Mengacu kepada aturan Sistem Tanam Paksa  tertera dalam Staatsblad (Lembaran Negara) tahun 1834, penduduk tidak hanya wajib memberikan sebagian tanahnya untuk ditanami komoditas ekspor, seperti tebu, kopi dan nila, tapi juga turun tangan mengerjakan pekerjaan perkebunan. 

Menurut catatan sejarah, penerapan sistem kerja paksa Cultuurstelsel erat kaitannya dengan industri gula. Mengutip buku berjudul Pengantar Sejarah Kota karya Purnawan Basundoro, setidaknya berdiri pabrik-pabrik gula di belasan daerah di Pulau Jawa dalam kurun 5 tahun. 

Tercatat, pada periode 1835 - 1840 berdiri pabrik-pabrik gula di banyak daerah di Jawa Timur, meliputi Buduran, Waru, Karang Bong, Tanggulangin, Ketabang, Candi, Watu Tulis, Balong Bendo, Gedek, Singkalang, Krian, Ketagan, dan Sruni. 

Penulis sejarah G. Gonggrijp dalam karyanya yang berjudul Schetseener Economische Geschiedenis van Nederlandsch Indie, mencatat pertumbuhan produksi gula yang eksponensial selama sistem Cultuurstelsel diterapkan. 

Menurut tulisan Gonggrijp, produksi gula naik lebih dari 86 persen dari 100.000 pikul menjadi 752.000 pikul dalam kurun 8 tahun. Lebih tepatnya pada periode 1832 - 1840. 

Jumlah produksi gula di bawah sistem tersebut terus mengalami kenaikan hingga masa akhir penerapannya pada 1870. Gonggrijp mencatat produksi gula naik hampir 70 persen dari 752.000 pikul menjadi 2,44 juta pikul pada 1870.

Kenaikan jumlah produksi yang signifikan tersebut tidak lepas dari imbalan atau komisi yang diberikan oleh Pemerintah Belanda kepada perangkat birokrasi, mulai dari pegawai, kepala desa, hingga bupati. 

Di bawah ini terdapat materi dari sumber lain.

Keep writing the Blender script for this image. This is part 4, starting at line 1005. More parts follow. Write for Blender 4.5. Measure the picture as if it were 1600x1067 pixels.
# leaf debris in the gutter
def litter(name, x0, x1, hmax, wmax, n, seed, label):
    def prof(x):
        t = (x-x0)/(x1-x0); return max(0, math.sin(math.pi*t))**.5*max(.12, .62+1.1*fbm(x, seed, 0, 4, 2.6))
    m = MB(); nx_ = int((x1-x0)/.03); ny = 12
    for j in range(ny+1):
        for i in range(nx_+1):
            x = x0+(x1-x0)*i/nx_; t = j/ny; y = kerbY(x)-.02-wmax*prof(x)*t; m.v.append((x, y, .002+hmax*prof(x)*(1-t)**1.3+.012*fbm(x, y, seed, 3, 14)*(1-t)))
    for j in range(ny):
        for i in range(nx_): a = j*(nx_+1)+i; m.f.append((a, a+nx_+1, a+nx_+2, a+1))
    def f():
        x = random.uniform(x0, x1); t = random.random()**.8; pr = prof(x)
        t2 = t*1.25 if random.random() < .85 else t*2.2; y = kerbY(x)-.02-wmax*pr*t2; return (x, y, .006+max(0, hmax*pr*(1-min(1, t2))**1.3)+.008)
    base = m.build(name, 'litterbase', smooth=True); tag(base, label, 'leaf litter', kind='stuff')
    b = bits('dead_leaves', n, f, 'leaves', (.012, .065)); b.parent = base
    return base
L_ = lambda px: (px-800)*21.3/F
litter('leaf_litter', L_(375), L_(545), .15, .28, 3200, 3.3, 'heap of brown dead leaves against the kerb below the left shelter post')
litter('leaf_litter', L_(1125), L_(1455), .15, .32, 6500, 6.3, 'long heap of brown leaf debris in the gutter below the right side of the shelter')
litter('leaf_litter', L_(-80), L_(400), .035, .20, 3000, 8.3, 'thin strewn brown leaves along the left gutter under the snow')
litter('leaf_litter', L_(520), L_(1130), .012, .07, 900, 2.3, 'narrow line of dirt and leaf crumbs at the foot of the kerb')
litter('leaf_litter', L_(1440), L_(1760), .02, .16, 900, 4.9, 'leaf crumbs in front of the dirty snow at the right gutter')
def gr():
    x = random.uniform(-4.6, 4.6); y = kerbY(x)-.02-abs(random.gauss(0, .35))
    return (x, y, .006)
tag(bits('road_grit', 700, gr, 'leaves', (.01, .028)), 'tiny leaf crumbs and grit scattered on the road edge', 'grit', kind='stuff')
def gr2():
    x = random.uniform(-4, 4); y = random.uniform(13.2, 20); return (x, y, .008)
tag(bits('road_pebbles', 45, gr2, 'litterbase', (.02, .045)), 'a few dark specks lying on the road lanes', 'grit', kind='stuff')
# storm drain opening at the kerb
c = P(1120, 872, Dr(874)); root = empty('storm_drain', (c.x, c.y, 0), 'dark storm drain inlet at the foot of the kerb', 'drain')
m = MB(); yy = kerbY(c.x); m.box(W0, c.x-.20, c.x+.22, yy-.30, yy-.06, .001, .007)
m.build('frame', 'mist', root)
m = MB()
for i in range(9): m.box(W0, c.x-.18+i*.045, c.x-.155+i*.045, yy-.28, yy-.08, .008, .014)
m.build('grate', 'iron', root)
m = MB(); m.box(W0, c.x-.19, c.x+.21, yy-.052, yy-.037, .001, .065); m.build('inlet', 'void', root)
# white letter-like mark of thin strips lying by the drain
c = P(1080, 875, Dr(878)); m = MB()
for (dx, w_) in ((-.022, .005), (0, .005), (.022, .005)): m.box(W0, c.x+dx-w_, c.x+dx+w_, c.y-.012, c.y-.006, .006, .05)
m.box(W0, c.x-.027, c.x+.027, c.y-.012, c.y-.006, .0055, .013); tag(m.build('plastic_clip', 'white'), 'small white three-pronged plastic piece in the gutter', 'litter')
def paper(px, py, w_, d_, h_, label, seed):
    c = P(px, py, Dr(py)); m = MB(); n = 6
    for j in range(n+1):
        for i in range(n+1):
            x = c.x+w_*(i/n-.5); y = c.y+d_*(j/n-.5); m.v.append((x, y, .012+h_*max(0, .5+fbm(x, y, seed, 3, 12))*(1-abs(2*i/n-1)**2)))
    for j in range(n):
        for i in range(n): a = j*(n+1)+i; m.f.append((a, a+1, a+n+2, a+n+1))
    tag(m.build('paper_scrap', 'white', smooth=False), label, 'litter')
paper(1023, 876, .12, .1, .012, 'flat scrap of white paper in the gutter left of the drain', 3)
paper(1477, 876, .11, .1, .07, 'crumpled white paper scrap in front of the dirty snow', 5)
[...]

Hal tersebut dijelaskan oleh sejarawan kondang Sartono Kartodirdjo dan Djoko Suryo dalam karangan bersamanya yang berjudul Sejarah Perkebunan di Indonesia: Kajian Sosial Ekonomi. 

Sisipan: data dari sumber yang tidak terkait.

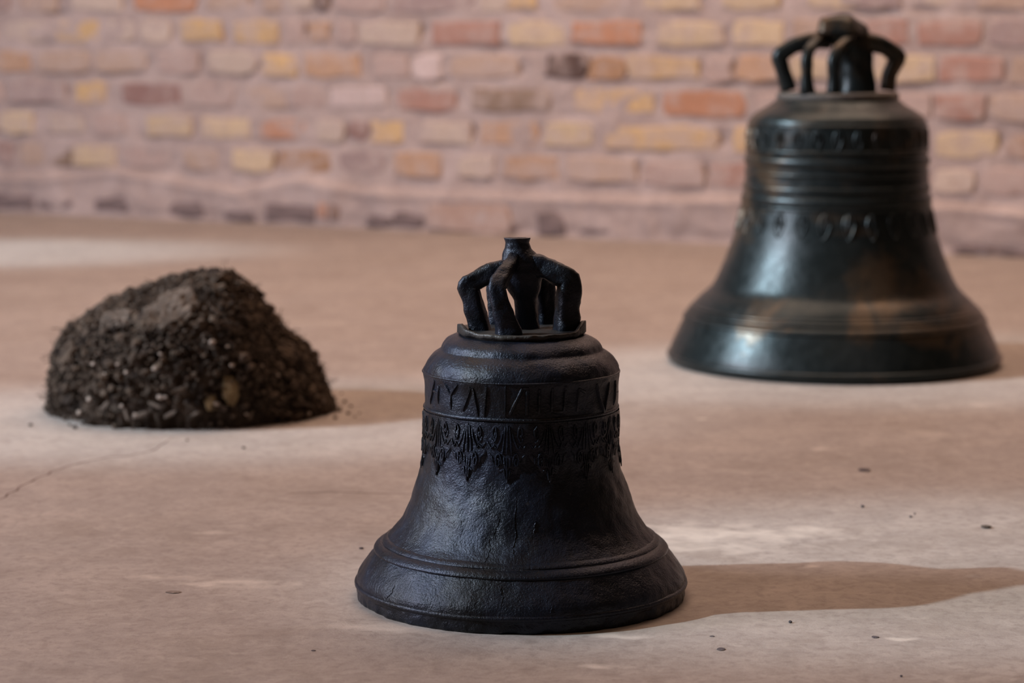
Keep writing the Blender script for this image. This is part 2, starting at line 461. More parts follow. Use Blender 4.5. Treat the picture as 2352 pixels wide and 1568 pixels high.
# ------------------------------------------------------------------ bell tools
def chaikin(pts, it=2):
    for _ in range(it):
        q = [pts[0]]
        for a, b in zip(pts, pts[1:]):
            q.append((a[0] * .75 + b[0] * .25, a[1] * .75 + b[1] * .25))
            q.append((a[0] * .25 + b[0] * .75, a[1] * .25 + b[1] * .75))
        q.append(pts[-1]); pts = q
    return pts
def resample(pts, step):
    out = [pts[0]]; acc = 0
    for a, b in zip(pts, pts[1:]):
        L = math.hypot(b[0] - a[0], b[1] - a[1])
        n = max(1, int(round(L / step)))
        for i in range(1, n + 1):
            out.append((a[0] + (b[0] - a[0]) * i / n, a[1] + (b[1] - a[1]) * i / n))
    return out
def lathe(name, prof, seg, mat, parent, disp=None, closed=False, cap_top=False):
    vs, fs = [], []
    n = len(prof)
    for (r, z) in prof:
        for k in range(seg):
            a = 2 * PI * k / seg
            rr, zz = r, z
            if disp:
                d = disp(r, z, a); rr += d[0]; zz += d[1]
            vs.append((rr * math.sin(a), -rr * math.cos(a), max(zz, 0.0)))
    for j in range(n - 1 + (1 if closed else 0)):
        j2 = (j + 1) % n
        for k in range(seg):
            k2 = (k + 1) % seg
            fs.append((j * seg + k, j * seg + k2, j2 * seg + k2, j2 * seg + k))
    if cap_top: 
        fs.append(tuple((n - 1) * seg + k for k in range(seg)))
    return mesh_obj(name, vs, fs, mat, parent)
class Bell:
    def __init__(s, cx_px, front_y, half_px, prof_px):
        # find the base centre so that the front of the rim stands at front_y
        r = 0.15
        for _ in range(40):
            g = ground(cx_px, front_y)
            Y = g.y + r
            X = plane_pt(cx_px, front_y, Y).x
            P = Vector((X, Y, 0))
            zc = Y * CP + H * SP
            P.x = (cx_px - 1176) / F * zc
            r = half_px / F * zc
        s.c = P; s.r = r
        s.prof = [s.rz(h, y) for h, y in prof_px]
    def rz(s, hpx, y_side):
        P = plane_pt(1176, y_side, s.c.y)
        zc = P.y * CP - (P.z - H) * SP
        return (hpx / F * zc, max(0.0, P.z))
    def uv(s, px, py, R):
        """angle and height of the surface point of radius R seen at a pixel"""
        th, z = 0.0, 0.15
        for _ in range(30):
            Y = s.c.y - R * math.cos(th)
            P = plane_pt(px, py, Y)
            z = P.z
            q = max(-0.999, min(0.999, (P.x - s.c.x) / R))
            th = math.asin(q)
        return th, z
    def loc(s, px, py, dy=0.0):
        """local point at the axis depth plus dy"""
        return plane_pt(px, py, s.c.y + dy) - s.c

def rad_at(prof, z):
    best = prof[0][0]
    for (r0, z0), (r1, z1) in zip(prof, prof[1:]):
        if z0 <= z <= z1 and z1 > z0:
            return r0 + (r1 - r0) * (z - z0) / (z1 - z0)
    return best
def ridge(verts, faces, path, R, w, h, sink=0.0015, D=None):
    """raised stroke with a trapezoid section laid on the bell wall; path of (theta, z)"""
    dense = []
    for a, b in zip(path, path[1:]):
        L = math.hypot((b[0] - a[0]) * 0.1, b[1] - a[1])
        n = max(1, int(L / 0.0025))
        for i in range(n): dense.append((a[0] + (b[0] - a[0]) * i / n, a[1] + (b[1] - a[1]) * i / n))
    dense.append(path[-1])
    base = len(verts); m = len(dense)
    for i, (th, z) in enumerate(dense):
        r = R(z)
        a = dense[max(i - 1, 0)]; b = dense[min(i + 1, m - 1)]
        tx, tz = (b[0] - a[0]) * r, b[1] - a[1]
        L = math.hypot(tx, tz) or 1; nx, nz_ = -tz / L, tx / L
        ww = w * (0.85 + 0.3 * nz(th * 9, z * 60, 0))
        taper = min(1.0, 0.45 + 0.3 * min(i, m - 1 - i))
        for k, hh in ((-0.5, -sink * 0.35), (-0.20, h * taper), (0.20, h * taper), (0.5, -sink * 0.35)):
            t2 = th + nx * k * ww / r; z2 = z + nz_ * k * ww
            rr = R(z2) + hh
            if D: rr += D(rr, z2, t2)[0]
            verts.append((rr * math.sin(t2), -rr * math.cos(t2), z2))
    for i in range(m - 1):
        for k in range(3):
            a = base + 4 * i + k
            faces.append((a, a + 4, a + 5, a + 1))
    faces.append((base, base + 1, base + 2, base + 3))
    e = base + 4 * (m - 1)
    faces.append((e + 3, e + 2, e + 1, e))
def fixn(o):
    bm = bmesh.new(); bm.from_mesh(o.data); bm.normal_update()
    for f in bm.faces:
        c = f.calc_center_median()
        if f.normal.x * c.x + f.normal.y * c.y < 0: f.normal_flip()
    bm.to_mesh(o.data); bm.free(); return o
def spiral(cu, cv, r, turns, start, sgn):
    n = int(12 * turns)
    return [(cu + sgn * r * (1 - 0.8 * i / n) * math.cos(start + 2 * PI * turns * i / n),
             cv + r * (1 - 0.8 * i / n) * math.sin(start + 2 * PI * turns * i / n)) for i in range(n + 1)]
def sweep(name, pts, widths, mat, parent, seg=18, sq=3.0, rough=0.0015, seed=0.0, side=None, step=0.004, rs=60, iters=2):
    """bar swept along points; widths are (half width across, half thickness); squarish section"""
    P = [Vector(p) for p in pts]
    dense, wd = [], []
    for i in range(len(P) - 1):
        n = max(2, int((P[i + 1] - P[i]).length / step))
        for k in range(n):
            t = k / n
            dense.append(P[i].lerp(P[i + 1], t)); wd.append((widths[i][0] * (1 - t) + widths[i + 1][0] * t, widths[i][1] * (1 - t) + widths[i + 1][1] * t))
    dense.append(P[-1]); wd.append(widths[-1])
    for _ in range(iters):
        dense = [dense[0]] + [(dense[i - 1] + dense[i] * 2 + dense[i + 1]) / 4 for i in range(1, len(dense) - 1)] + [dense[-1]]
    vs, fs = [], []
    for i, p in enumerate(dense):
        a, b = dense[max(0, i - 2)], dense[min(len(dense) - 1, i + 2)]
        d = (b - a).normalized()
        s = Vector(side) if side is not None else Vector((0, 1, 0))
        s = (s - d * s.dot(d)).normalized()
        u = d.cross(s)
        for k in range(seg):
            t = 2 * PI * k / seg
            c, q = math.cos(t), math.sin(t)
            f = (abs(c) ** sq + abs(q) ** sq) ** (-1 / sq)
            v = p + s * (c * f * wd[i][0]) + u * (q * f * wd[i][1])
            dn = rough * (fbm(v.x, v.y, v.z, rs, 3, seed))
            v += (v - p).normalized() * dn
            vs.append(v)
    n = len(dense)
    for i in range(n - 1):
        for k in range(seg):
            k2 = (k + 1) % seg
            fs.append((i * seg + k, i * seg + k2, (i + 1) * seg + k2, (i + 1) * seg + k))
    fs.append(tuple(range(seg))[::-1]); fs.append(tuple((n - 1) * seg + k for k in range(seg)))
    return mesh_obj(name, vs, fs, mat, parent)

# ------------------------------------------------------------------ front bell
FB = Bell(1196.5, 1459, 377, [])
FP = [(338, 1374), (366, 1374), (374, 1366), (377, 1352), (377, 1340), (378, 1328), (376, 1314), (370, 1302), (352, 1277), (330, 1249), (316, 1237), (305, 1227),
      (288, 1209), (268, 1180), (256, 1150), (241, 1110), (230, 1078), (225, 1050), (222, 1010), (221, 960), (221, 900), (222, 868),
      (225, 858), (226, 848), (223, 838), (216, 824), (204, 811), (192, 803), (186, 799), (184, 792), (179, 784), (168, 776), (152, 769), (144, 766), (100, 766), (4, 766)]
fprof = [FB.rz(*p) for p in FP]
fb = empty('bell', FB.c, 'small matte black cast bell with a lettered band, standing nearest on the floor', 'bell')
fsm = resample(chaikin(fprof, 2), 0.0016)
FR = lambda z: rad_at(fsm, z)
ztop_lip = FB.rz(377, 1340)[1]
def fdisp(r, z, a):
    x, y = r * math.sin(a), -r * math.cos(a)
    d = 0.0011 * fbm(x, y, z, 26, 2, 3.0) + 0.0006 * nz(x, y, z, 110, 6.0)
    if r > 0.128 and z < ztop_lip: d += 0.0030 * min(0, nz(x, y, z * 0.4, 60, 9.0)) + 0.0008 * nz(x, y, z, 160, 4)
    if z > FB.rz(200, 840)[1]: d += 0.0010 * nz(x, y, z, 60, 2.0)
    zz = 0.0008 * nz(x, y, z, 40, 11.0) if z > 0.004 else 0.0
    if r < 0.02: d = 0
    return d, zz
inner = [(fprof[-1][0], fprof[-1][1])]
lathe('body', [(0.118, 0.035)] + [(fprof[0][0], 0.0)] + fsm[1:], 560, M_IRON, fb, fdisp)
# raised mouldings
def mould(parent, R, z, w, h, mat, seg=360, amp=0.0003, seed=1.0, name='moulding'):
    pr = []
    for i in range(9):
        t = -1 + 2 * i / 8
        zz = z + w * t
        pr.append((R(zz) - 0.001 + (h + 0.001) * math.sqrt(max(0, 1 - t * t)), zz))
    return lathe(name, pr, seg, mat, parent, lambda r, z, a: (amp * nz(r * math.sin(a), r * math.cos(a), z, 60, seed), amp * 2 * nz(math.sin(a) * .1, math.cos(a) * .1, 0, 25, seed)))
def fz(y_front, rpx):
    """height of a ring seen at y_front on the side of the bell nearest the camera"""
    r = rpx / F * (FB.c.y * CP + 0.3 * SP)
    P = plane_pt(1176, y_front, FB.c.y - r); return P.z
for yf, rp, w, h in [(1421, 376, 0.0028, 0.0016), (1299, 303, 0.0026, 0.0016), (1318, 316, 0.0042, 0.0026), (966, 221, 0.0022, 0.0016), (882, 222, 0.0012, 0.0009)]:
    mould(fb, FR, fz(yf, rp), w, h, M_IRON, seed=yf)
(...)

Dalam buku tersebut ditulis bahwa Cultuurstelsel memuat sistem komisi berupa cultuurprocenten (persenan tanaman) bagi para pegawai Belanda, kepala desa, serta para bupati yang dapat menunaikan tugas dengan baik. 

Cultuurprocenten merupakan penghasilan yang diperoleh ketika penjualan tanaman ekspor tersebut melampaui target produksi yang sudah ditentukan. 

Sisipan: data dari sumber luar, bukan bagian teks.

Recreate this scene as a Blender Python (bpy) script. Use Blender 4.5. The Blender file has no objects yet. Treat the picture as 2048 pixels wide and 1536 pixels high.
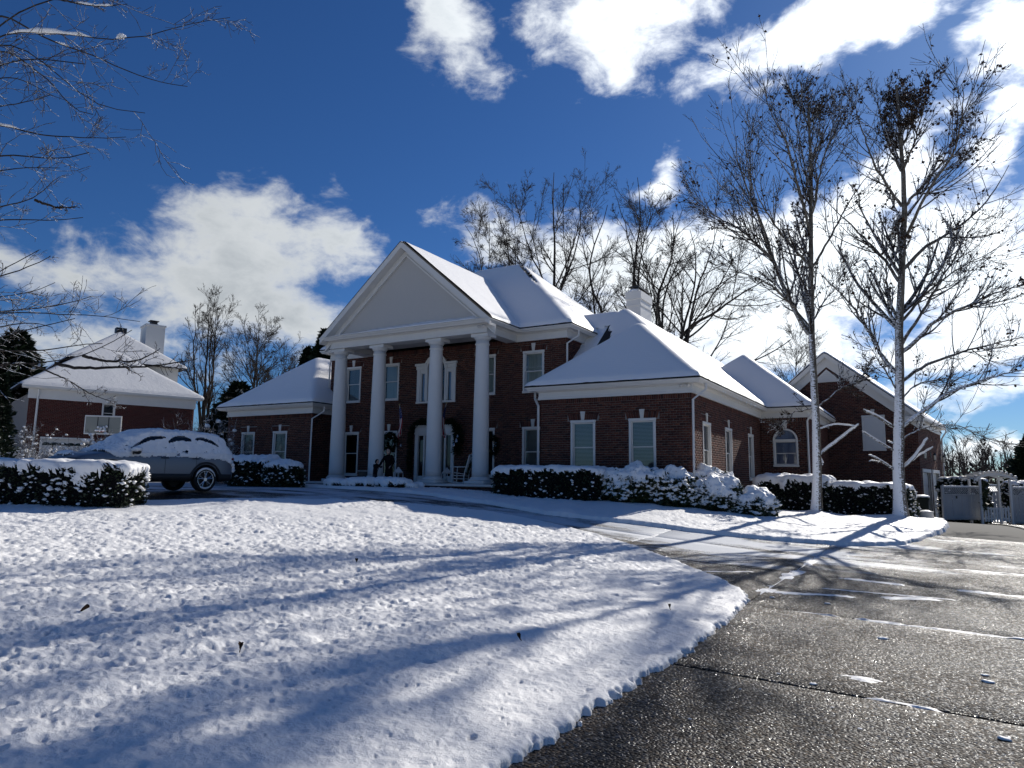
import bpy, math, random
import numpy as np
from mathutils import Vector, Matrix
random.seed(7); RNG = np.random.default_rng(11)
SC = bpy.context.scene; COL = SC.collection

# ------------------------------------------------------------------ camera
FPX = 1400.0; EYE = np.array([0.0, 0.0, 1.6])
YAW, PITCH, ROLL = (math.radians(a) for a in (-30.6, 7.6, 0.72))
def cam_axes():
    fw = np.array([math.sin(YAW)*math.cos(PITCH), math.cos(YAW)*math.cos(PITCH), math.sin(PITCH)])
    rt = np.array([math.cos(YAW), -math.sin(YAW), 0.0]); up = np.cross(rt, fw)
    return math.cos(ROLL)*rt+math.sin(ROLL)*up, -math.sin(ROLL)*rt+math.cos(ROLL)*up, fw
RT, UP, FW = cam_axes()
cd = bpy.data.cameras.new('camera'); cd.sensor_width = 36.0; cd.lens = FPX/2048*36.0
cd.clip_start = 0.05; cd.clip_end = 3000
cam = bpy.data.objects.new('camera', cd); COL.objects.link(cam); SC.camera = cam
cam.matrix_world = Matrix(((RT[0], UP[0], -FW[0], EYE[0]), (RT[1], UP[1], -FW[1], EYE[1]),
                           (RT[2], UP[2], -FW[2], EYE[2]), (0, 0, 0, 1)))
def at(u, v, D):                       # world point seen at photo pixel (u,v), D metres deep
    return EYE+D*(FW+(u-1024)/FPX*RT-(v-768)/FPX*UP)
def atY(u, v, Y):
    d = at(u, v, 1.0)-EYE; return EYE+d*(Y/d[1])
def atX(u, v, X):
    d = at(u, v, 1.0)-EYE; return EYE+d*(X/d[0])

# ------------------------------------------------------------------ light
SUN_EL, SUN_AZ = math.radians(31.0), math.radians(9.0)     # azimuth from +Y towards +X
world = bpy.data.worlds.new('World'); SC.world = world; world.use_nodes = True
sl = bpy.data.lights.new('sun', 'SUN'); sl.energy = 4.7; sl.angle = math.radians(0.55); sl.color = (1.0, .955, .88)
sun = bpy.data.objects.new('sun', sl); COL.objects.link(sun)
sdir = Vector((math.sin(SUN_AZ)*math.cos(SUN_EL), math.cos(SUN_AZ)*math.cos(SUN_EL), math.sin(SUN_EL)))
sun.rotation_euler = sdir.to_track_quat('Z', 'Y').to_euler(); sun.location = (20, 30, 40)
vs = SC.view_settings; vs.view_transform = 'Standard'; vs.look = 'None'; vs.gamma = 1.0; vs.exposure = 0.06
try: vs.use_curve_mapping = False
except Exception: pass
SKY_STRENGTH = 0.060

def build_world():
    nt = world.node_tree; nt.nodes.clear(); N = nt.nodes; L = nt.links
    def nd(t, **k):
        n = N.new(t)
        for a, b in k.items(): setattr(n, a, b)
        return n
    def mth(op, a, b=None, c=None):
        n = nd('ShaderNodeMath', operation=op)
        for i, x in enumerate((a, b, c)):
            if x is None: continue
            if isinstance(x, (int, float)): n.inputs[i].default_value = x
            else: L.new(x, n.inputs[i])
        return n.outputs[0]
    sky = nd('ShaderNodeTexSky'); sky.sky_type = 'NISHITA'; sky.sun_disc = False
    sky.sun_elevation = SUN_EL; sky.sun_rotation = SUN_AZ
    sky.altitude = 900; sky.air_density = 1.0; sky.dust_density = 0.45; sky.ozone_density = 4.0
    tc = nd('ShaderNodeTexCoord'); sep = nd('ShaderNodeSeparateXYZ'); L.new(tc.outputs['Generated'], sep.inputs[0])
    az = mth('MULTIPLY', mth('ARCTAN2', sep.outputs[0], sep.outputs[1]), 57.29578)
    el = mth('MULTIPLY', mth('ARCSINE', sep.outputs[2]), 57.29578)
    # noise on the sky dome, warped domain
    def noise(scale, detail, rough, dist=0.0, off=(0, 0, 0), vec=None, stretch=1.6):
        mp = nd('ShaderNodeMapping'); mp.inputs['Location'].default_value = off
        mp.inputs['Scale'].default_value = (scale, scale, scale*stretch)
        L.new(vec or tc.outputs['Generated'], mp.inputs['Vector'])
        n = nd('ShaderNodeTexNoise'); n.inputs['Scale'].default_value = 1.0
        n.inputs['Detail'].default_value = detail; n.inputs['Roughness'].default_value = rough
        n.inputs['Distortion'].default_value = dist
        L.new(mp.outputs[0], n.inputs['Vector']); return n
    w1 = noise(9, 4, .55); w2 = noise(9, 4, .55, off=(5.2, 1.3, 8.8))
    azw = mth('ADD', az, mth('MULTIPLY', mth('SUBTRACT', w1.outputs[0], .5), 9.0))
    elw = mth('ADD', el, mth('MULTIPLY', mth('SUBTRACT', w2.outputs[0], .5), 6.0))
    cover = None
    for (a0, e0, ra, re, th, wt) in CLOUDS:      # cumulus banks: azimuth, elevation, half sizes, tilt, weight
        c, s = math.cos(math.radians(th)), math.sin(math.radians(th))
        da = mth('SUBTRACT', azw, a0); de = mth('SUBTRACT', elw, e0)
        x = mth('MULTIPLY', mth('ADD', mth('MULTIPLY', da, c), mth('MULTIPLY', de, s)), 1/ra)
        y = mth('MULTIPLY', mth('SUBTRACT', mth('MULTIPLY', de, c), mth('MULTIPLY', da, s)), 1/re)
        r = mth('SQRT', mth('ADD', mth('MULTIPLY', x, x), mth('MULTIPLY', y, y)))
        b = mth('MULTIPLY', mth('SUBTRACT', 1.0, r), wt)
        cover = b if cover is None else mth('SMOOTH_MAX', cover, b, .25)
    # a broad scatter of clouds over the rest of the dome
    gn = noise(2.3, 3, .5, off=(3.1, 7.7, 2.2), stretch=2.4)
    gate = mth('SUBTRACT', mth('MULTIPLY', mth('SUBTRACT', gn.outputs[0], .635), 5.0), mth('MULTIPLY', mth('LESS_THAN', mth('ABSOLUTE', mth('ADD', az, 30.6)), 41), 3.0))
    cover = mth('MAXIMUM', cover, gate)
    fb = noise(12, 10, .64, .3, off=(1.7, .4, 3.3), stretch=1.7); fb2 = noise(30, 6, .6, .5, off=(6.7, 2.4, 1.3), stretch=1.9)
    tex = mth('ADD', mth('MULTIPLY', mth('SUBTRACT', fb.outputs[0], .5), 2.3), mth('MULTIPLY', mth('SUBTRACT', fb2.outputs[0], .5), .6))
    dens = mth('ADD', cover, tex)
    mr = nd('ShaderNodeMapRange'); mr.interpolation_type = 'SMOOTHSTEP'
    mr.inputs['From Min'].default_value = -.18; mr.inputs['From Max'].default_value = .82
    L.new(dens, mr.inputs['Value'])
    mask = mth('MULTIPLY', mr.outputs[0], mth('MINIMUM', 1.0, mth('MAXIMUM', 0.0, mth('MULTIPLY', mth('ADD', el, .5), .5))))
    # cloud light: brighter toward the sun, greyer in the thick of a cloud
    sd = nd('ShaderNodeVectorMath', operation='DOT_PRODUCT'); L.new(tc.outputs['Generated'], sd.inputs[0]); sd.inputs[1].default_value = sdir
    glow = mth('POWER', mth('MAXIMUM', sd.outputs['Value'], 0.0), 5.0)
    sh = noise(8, 5, .55, .2, off=(9.1, 4.4, .6))
    core = nd('ShaderNodeMapRange'); core.inputs['From Min'].default_value = .35; core.inputs['From Max'].default_value = 1.5; L.new(dens, core.inputs['Value'])
    cor = mth('MULTIPLY', core.outputs[0], mth('MULTIPLY_ADD', sh.outputs[0], 1.3, -.05))
    bright = mth('SUBTRACT', mth('MULTIPLY_ADD', glow, 1.1, .66), mth('MULTIPLY', cor, .34))
    ccol = nd('ShaderNodeMix', data_type='RGBA'); ccol.inputs['A'].default_value = (.93, .97, 1.0, 1); ccol.inputs['B'].default_value = (.80, .90, 1.0, 1)
    L.new(cor, ccol.inputs['Factor'])
    bg1 = nd('ShaderNodeBackground'); bg1.inputs['Strength'].default_value = SKY_STRENGTH
    hs = nd('ShaderNodeHueSaturation'); hs.inputs['Saturation'].default_value = 1.12; L.new(sky.outputs[0], hs.inputs['Color'])
    tn = nd('ShaderNodeMix', data_type='RGBA', blend_type='MULTIPLY'); tn.inputs['Factor'].default_value = 1.0; tn.inputs['B'].default_value = (.56, .82, 1.14, 1)   # clear, cold winter air
    L.new(hs.outputs[0], tn.inputs['A']); L.new(tn.outputs['Result'], bg1.inputs['Color'])
    bg2 = nd('ShaderNodeBackground'); L.new(ccol.outputs['Result'], bg2.inputs['Color']); L.new(bright, bg2.inputs['Strength'])
    ms = nd('ShaderNodeMixShader'); L.new(mask, ms.inputs[0]); L.new(bg1.outputs[0], ms.inputs[1]); L.new(bg2.outputs[0], ms.inputs[2])
    out = nd('ShaderNodeOutputWorld'); L.new(ms.outputs[0], out.inputs[0])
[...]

Praktik tanam paksa secara perlahan mulai dihapus pada 1862. Kendati demikian, wajib kerja tetap diterapkan setelahnya, tapi dengan tujuan yang berbeda. 

Dalam bukunya yang berjudul Penguasaan Tanah dan Tenaga Kerja di Jawa di Masa Kolonial, Jan Breman menulis wajib kerja tetap diterapkan untuk pembangunan sarana dan prasarana seperti jalan dan saluran irigasi yang mengalami perluasan secara massif pada paruh kedua abad 19.

Bercermin kepada catatan sejarah di atas, rasanya agak aneh jika Perdana Menteri Belanda Mark Rutte tidak menyampaikan permintaan maaf secara langsung kepada Bangsa Indonesia. 

Apalagi, bukti sejarah tanam paksa di Tanah Air pada abad 19 silam tidak hilang ditelan masa lalu. 

Salah satu pabrik gula yang dibangun pada era Cultuurstelsel, yakni PT PG Gempolkrep di Gedek, Mojokerto, masih beroperasi hingga saat sekarang. Belum lama ini, pabrik gula terbesar di Jawa Timur itu bekerja sama dengan Holding BUMN, Sugar Co. untuk memproduksi bioetanol.